[EXERCISE]
Please quote exactly the opening lines of the data, from the first line to the one where "l = MB().mat('label_plate');" appears.

[DATASET SECTION]
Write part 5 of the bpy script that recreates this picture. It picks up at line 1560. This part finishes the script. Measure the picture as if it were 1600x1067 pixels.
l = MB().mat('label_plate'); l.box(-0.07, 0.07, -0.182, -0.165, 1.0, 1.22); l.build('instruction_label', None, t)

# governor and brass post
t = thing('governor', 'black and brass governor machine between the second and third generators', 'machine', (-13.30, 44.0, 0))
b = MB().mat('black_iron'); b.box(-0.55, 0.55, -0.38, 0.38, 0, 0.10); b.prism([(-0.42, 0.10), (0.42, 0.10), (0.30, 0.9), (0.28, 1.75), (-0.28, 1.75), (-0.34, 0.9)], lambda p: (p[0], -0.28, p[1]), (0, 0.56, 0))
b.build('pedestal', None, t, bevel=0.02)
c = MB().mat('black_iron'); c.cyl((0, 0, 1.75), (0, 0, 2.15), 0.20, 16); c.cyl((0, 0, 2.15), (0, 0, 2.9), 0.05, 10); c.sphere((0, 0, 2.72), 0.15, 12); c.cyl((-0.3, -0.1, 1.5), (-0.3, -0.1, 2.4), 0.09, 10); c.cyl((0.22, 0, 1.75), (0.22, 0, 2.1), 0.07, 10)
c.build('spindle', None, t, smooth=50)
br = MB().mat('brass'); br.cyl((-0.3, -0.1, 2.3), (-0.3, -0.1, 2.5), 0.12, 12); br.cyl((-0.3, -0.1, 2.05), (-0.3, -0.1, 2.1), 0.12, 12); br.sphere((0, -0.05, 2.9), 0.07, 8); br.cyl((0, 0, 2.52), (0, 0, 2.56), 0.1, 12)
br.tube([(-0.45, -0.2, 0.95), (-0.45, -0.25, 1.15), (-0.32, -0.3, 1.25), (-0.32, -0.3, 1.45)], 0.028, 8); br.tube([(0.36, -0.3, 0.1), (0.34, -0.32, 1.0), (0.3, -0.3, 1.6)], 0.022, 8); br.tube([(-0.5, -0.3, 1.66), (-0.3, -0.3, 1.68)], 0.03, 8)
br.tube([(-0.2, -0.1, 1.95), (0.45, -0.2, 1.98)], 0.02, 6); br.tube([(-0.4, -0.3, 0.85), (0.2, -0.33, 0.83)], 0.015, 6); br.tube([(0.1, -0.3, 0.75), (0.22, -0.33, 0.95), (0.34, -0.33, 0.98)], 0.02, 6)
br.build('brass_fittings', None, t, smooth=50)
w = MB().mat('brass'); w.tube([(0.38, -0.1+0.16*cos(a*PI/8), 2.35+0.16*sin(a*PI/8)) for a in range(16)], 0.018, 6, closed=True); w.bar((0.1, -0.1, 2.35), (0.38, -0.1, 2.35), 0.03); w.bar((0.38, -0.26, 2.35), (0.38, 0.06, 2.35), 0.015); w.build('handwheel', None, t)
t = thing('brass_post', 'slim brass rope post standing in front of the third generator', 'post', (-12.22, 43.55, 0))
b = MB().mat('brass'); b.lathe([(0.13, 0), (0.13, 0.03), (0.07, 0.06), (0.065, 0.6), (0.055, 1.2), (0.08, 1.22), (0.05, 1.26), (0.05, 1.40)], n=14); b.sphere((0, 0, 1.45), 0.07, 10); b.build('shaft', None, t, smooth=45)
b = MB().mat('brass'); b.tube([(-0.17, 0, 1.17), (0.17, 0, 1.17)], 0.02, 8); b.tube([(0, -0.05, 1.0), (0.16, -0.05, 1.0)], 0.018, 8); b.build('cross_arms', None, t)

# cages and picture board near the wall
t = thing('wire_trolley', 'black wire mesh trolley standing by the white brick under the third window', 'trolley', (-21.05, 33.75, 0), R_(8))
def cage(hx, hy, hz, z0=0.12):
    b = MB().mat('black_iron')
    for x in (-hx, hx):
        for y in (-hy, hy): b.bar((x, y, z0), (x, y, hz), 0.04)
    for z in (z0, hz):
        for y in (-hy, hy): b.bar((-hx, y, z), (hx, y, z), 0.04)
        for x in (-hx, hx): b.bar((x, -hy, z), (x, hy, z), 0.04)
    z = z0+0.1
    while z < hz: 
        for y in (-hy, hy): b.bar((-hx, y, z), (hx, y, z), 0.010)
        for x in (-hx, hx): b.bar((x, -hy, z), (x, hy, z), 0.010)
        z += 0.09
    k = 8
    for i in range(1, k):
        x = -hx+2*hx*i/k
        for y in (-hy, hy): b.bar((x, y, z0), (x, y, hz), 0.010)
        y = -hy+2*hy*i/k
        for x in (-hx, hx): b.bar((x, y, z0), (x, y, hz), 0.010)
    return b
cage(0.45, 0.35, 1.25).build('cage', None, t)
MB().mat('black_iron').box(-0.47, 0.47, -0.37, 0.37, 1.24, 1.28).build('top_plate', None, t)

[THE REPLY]
Write part 5 of the bpy script that recreates this picture. It picks up at line 1560. This part finishes the script. Measure the picture as if it were 1600x1067 pixels.
l = MB().mat('label_plate'); l.box(-0.07, 0.07, -0.182, -0.165, 1.0, 1.22); l.build('instruction_label', None, t)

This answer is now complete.